↓

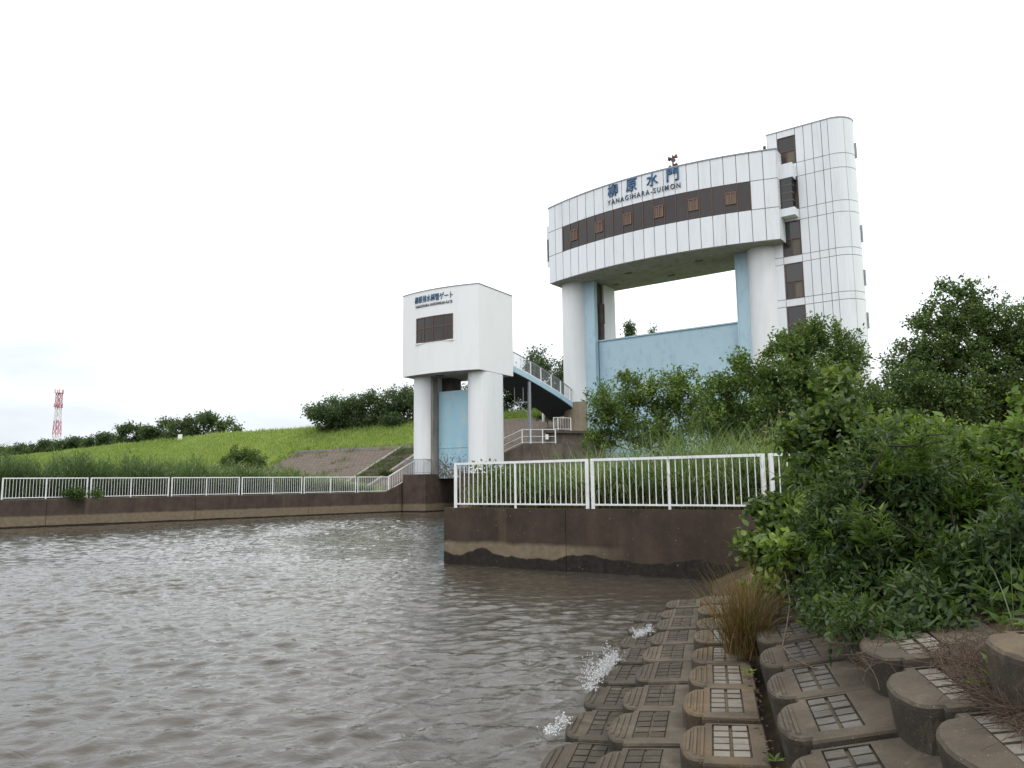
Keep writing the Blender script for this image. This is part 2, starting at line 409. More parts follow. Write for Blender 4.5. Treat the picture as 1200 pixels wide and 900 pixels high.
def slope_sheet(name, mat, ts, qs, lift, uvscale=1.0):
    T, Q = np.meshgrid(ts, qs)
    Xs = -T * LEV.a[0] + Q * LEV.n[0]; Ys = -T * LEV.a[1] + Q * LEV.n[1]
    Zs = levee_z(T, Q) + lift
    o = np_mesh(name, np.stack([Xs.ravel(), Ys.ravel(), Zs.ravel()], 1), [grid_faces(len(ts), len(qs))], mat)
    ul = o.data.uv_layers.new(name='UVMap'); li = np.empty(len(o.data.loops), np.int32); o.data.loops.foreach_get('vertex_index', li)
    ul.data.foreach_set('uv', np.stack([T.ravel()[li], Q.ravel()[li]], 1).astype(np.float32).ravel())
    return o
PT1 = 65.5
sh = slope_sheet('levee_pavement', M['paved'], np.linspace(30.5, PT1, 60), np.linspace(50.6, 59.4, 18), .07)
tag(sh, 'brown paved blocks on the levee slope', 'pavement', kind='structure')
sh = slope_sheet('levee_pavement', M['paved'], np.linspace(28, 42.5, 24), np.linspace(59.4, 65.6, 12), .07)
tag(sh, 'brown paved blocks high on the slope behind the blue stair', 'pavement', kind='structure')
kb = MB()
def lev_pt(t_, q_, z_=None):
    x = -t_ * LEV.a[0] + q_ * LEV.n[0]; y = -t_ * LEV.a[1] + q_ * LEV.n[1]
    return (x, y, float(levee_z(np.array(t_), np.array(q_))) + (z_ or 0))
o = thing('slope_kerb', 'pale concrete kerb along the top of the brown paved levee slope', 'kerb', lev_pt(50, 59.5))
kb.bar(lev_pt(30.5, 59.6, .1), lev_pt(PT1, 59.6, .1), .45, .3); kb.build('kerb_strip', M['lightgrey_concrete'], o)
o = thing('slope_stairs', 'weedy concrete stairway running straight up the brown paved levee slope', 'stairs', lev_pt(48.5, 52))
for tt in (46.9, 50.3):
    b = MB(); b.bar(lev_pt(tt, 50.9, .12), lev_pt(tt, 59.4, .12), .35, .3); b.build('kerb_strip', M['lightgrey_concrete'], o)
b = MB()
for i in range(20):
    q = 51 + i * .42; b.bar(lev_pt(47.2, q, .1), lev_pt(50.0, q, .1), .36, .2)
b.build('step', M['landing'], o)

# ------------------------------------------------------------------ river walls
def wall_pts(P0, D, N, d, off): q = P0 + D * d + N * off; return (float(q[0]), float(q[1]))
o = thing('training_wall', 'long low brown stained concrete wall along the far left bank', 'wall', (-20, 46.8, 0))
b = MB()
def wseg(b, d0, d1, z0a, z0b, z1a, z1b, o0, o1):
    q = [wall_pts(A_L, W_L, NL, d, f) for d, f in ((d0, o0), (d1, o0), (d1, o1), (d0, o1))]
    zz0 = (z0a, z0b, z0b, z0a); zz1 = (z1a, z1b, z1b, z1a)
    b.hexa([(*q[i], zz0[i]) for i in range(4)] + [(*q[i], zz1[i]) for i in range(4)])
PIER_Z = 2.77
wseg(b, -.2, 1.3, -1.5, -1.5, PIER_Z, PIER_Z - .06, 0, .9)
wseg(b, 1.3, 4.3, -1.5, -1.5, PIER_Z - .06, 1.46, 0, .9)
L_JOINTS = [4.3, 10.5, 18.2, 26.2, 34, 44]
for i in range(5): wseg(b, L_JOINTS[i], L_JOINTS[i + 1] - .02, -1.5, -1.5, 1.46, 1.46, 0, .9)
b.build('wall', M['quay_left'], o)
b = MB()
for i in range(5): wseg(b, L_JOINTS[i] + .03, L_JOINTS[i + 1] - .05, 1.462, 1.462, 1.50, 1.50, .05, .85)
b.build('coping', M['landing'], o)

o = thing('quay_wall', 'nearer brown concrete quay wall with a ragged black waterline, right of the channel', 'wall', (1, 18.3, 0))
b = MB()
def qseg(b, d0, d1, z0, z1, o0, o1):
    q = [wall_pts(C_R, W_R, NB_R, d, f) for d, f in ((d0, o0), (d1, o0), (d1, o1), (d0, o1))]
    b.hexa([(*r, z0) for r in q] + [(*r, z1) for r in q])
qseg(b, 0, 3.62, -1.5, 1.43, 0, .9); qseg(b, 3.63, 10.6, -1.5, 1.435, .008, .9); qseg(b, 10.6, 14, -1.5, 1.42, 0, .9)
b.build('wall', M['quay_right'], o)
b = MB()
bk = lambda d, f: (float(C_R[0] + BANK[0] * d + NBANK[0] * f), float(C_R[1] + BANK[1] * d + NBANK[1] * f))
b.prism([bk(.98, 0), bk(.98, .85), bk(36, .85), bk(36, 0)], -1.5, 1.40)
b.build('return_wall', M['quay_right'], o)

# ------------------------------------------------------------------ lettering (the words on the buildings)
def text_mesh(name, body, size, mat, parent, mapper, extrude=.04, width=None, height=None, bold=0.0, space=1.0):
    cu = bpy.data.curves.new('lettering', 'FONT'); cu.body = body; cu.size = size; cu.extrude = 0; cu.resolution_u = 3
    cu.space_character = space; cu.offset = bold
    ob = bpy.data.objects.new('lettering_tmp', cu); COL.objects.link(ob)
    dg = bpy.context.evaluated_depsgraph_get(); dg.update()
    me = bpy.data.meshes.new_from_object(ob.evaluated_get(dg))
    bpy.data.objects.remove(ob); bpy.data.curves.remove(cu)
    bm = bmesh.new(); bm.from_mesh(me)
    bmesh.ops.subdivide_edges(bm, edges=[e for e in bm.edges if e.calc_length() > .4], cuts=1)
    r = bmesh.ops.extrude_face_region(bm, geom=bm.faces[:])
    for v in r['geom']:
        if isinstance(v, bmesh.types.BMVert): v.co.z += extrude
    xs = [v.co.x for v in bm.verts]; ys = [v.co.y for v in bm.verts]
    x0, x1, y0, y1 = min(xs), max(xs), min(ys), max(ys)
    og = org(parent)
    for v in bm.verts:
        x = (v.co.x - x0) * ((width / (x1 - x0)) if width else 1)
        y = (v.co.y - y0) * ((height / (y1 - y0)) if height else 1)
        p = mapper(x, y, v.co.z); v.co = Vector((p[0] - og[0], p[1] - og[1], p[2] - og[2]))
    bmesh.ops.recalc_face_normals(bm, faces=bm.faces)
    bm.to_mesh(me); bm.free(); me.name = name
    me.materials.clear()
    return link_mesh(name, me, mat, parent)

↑

• **The problem**
Look through the data above. Each line containing the word "high" needs to be copied.

• **Completed exercise**
Keep writing the Blender script for this image. This is part 2, starting at line 409. More parts follow. Write for Blender 4.5. Treat the picture as 1200 pixels wide and 900 pixels high.
tag(sh, 'brown paved blocks high on the slope behind the blue stair', 'pavement', kind='structure')